Thursday, July 30, 2015

I have erred.

A friend and I are both reading A Utopia of Rules by David Graeber concurrently. In it Graeber mentions experiments where children are asked to write an essay about being the opposite gender. In each of the experiments young boys inevitably refuse to do the essays while young girls write long essays. Graeber concludes that this is uncovering an obvious hierarchy. I've never actually thought about what it would be like to be the opposite gender.

When I think of what it would be like to be a woman I don't know where to start other than to say there is clearly a hierarchy, we created long ago and continue to practice. Men accountable for this disaster deny the existence of said disaster and women go on practicing a sort of crippling form of self-censorship and control. So to me being a woman has much to do with identity. Its about an identity both denied to them and they deny themselves. Regicide of man seems to be in order, not for some sort of outward political reform but as an advance on the debt with vengeance aptly due to woman.
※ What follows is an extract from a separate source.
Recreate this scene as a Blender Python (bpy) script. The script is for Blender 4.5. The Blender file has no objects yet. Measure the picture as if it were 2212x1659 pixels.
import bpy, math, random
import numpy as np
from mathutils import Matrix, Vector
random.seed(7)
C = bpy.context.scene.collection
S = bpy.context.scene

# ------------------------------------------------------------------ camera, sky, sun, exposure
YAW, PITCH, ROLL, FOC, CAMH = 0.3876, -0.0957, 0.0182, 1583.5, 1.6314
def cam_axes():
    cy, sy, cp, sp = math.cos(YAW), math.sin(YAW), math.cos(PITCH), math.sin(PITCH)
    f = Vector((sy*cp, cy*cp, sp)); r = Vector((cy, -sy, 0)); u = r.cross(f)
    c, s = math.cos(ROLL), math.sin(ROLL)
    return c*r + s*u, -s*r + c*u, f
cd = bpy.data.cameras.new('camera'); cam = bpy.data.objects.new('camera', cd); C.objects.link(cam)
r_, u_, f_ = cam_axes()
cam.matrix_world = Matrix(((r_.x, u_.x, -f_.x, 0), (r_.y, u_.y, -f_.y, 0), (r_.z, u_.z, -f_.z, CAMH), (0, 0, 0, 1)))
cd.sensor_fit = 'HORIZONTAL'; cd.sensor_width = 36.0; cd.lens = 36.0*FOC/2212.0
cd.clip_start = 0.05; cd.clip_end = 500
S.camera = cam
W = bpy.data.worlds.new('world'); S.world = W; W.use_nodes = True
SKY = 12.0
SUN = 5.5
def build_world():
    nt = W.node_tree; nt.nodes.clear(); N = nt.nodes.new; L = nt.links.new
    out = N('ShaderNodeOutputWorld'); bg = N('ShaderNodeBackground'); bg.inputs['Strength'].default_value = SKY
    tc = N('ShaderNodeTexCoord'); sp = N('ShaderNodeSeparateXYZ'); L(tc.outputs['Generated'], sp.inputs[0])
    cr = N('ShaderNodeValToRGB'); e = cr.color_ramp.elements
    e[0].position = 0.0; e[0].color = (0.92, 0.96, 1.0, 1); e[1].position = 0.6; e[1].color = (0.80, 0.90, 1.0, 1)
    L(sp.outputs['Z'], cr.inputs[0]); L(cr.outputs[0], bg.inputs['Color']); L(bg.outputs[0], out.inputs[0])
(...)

Our hegemony is one, that when we fail to deny is justified as being benevolent, the age old cry of the Hegemon over its subjugates. We talk of mutual interests, when describing women that are most like us, that we seek to condition in our invitations that we may continue making war on them. In our actions we do not deny that they are a threat to us. Justice depends on ones power to enforce it and hope is apt to be an expensive commodity. To be a woman must be something unlike being a man, that is the only thing I can say with certainty.